Allah’a tevekkül ederek, geleceğe ümitle bakarak kendi gücünüze dayanarak toplumsal hareketinizi bundan sonra da anayasada belirtilen özgürlükler doğrultusunda ve şiddetten uzak durma ilkesi çerçevesinde sürdürün.
Biz bu yolda Besici’lerle karşı karşıya değiliz. Besici’ler bizim kardeşlerimizdir. Biz bu yolda Devrim Muhafızlarıyla karşı karşıya değiliz. Devrim Muhafızları Devrimimizin ve nizamımızın koruyucularıdır. Biz orduyla karşı karşıya değiliz; ordu sınırlarımızın bekçisidir. Biz kutsal nizamımızla ve onun yasalarıyla karşı karşıya değiliz. Bunlar bizim istiklalimizin, özgürlüğümüzün ve İslam Cumhuriyetimizin koruyucularıdır.
Biz, yalancılarla ve eğri yolda olanlarla karşı karşıyayız. Biz bunları ıslah etme peşindeyiz. Asil İslam Devrimi’nin ilkelerine dönmek için ıslah peşindeyiz.
Yöneticilere de şunu tavsiye ediyorum: Sokaklarda sükunetin sağlanması için anayasanın 27. maddesi doğrultusunda barışçı gösteriler için imkan sağlamakla kalmasınlar, hatta bu tür toplantıları teşvik etsinler. Radyo Televizyon kurumunu kötü söyleme ve tek taraflı davranma kaydından azat etsinler. Bıraksınlar da sesler çığlığa dönüşmeden önce bu medya organında istidlal ve güzel mücadele yoluyla tashih ve tadil olsun.
Bırakın gazeteler eleştirebilsin, haberleri olduğu gibi yazabilsin. Kısaca halk için taraftarlıklarını da muhalefetlerini de gösterebilecekleri özgür bir ortam sağlayın.
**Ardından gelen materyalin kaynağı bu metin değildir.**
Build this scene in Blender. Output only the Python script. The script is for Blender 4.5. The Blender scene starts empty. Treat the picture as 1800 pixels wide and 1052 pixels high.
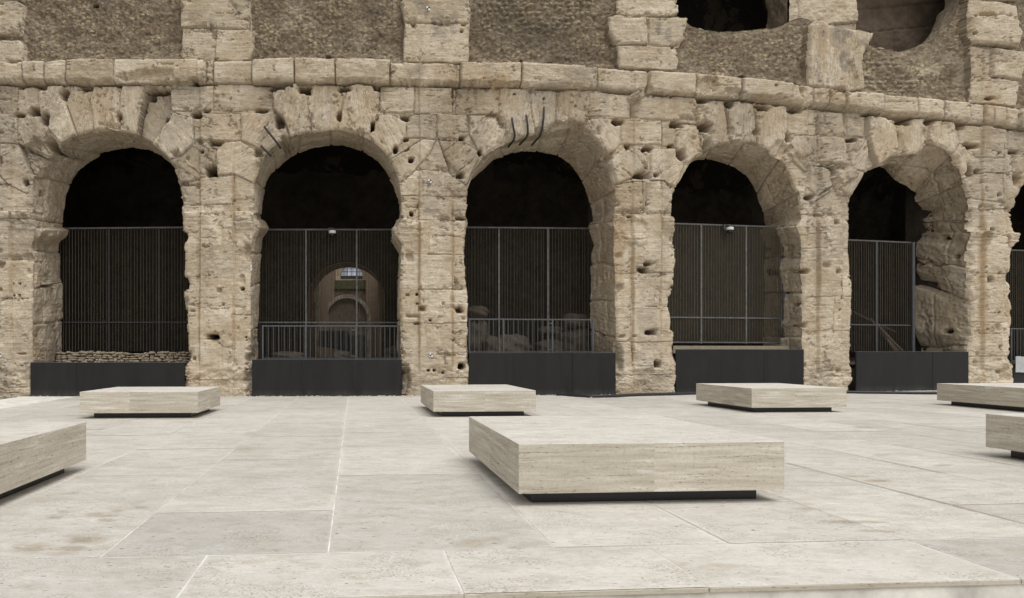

Bırakalım tekbir getirilsin. Bunu kendimize bir muhalefet olarak algılamayalım. Son derece açıktır ki böyle olduğunda asker ve polisin caddelerde bulunmasına gerek kalmayacak ve devrimi ve ülkeyi seven herkesin duyduğunda veya gördüğünde üzüldüğü sahnelerle karşılaşılmayacak.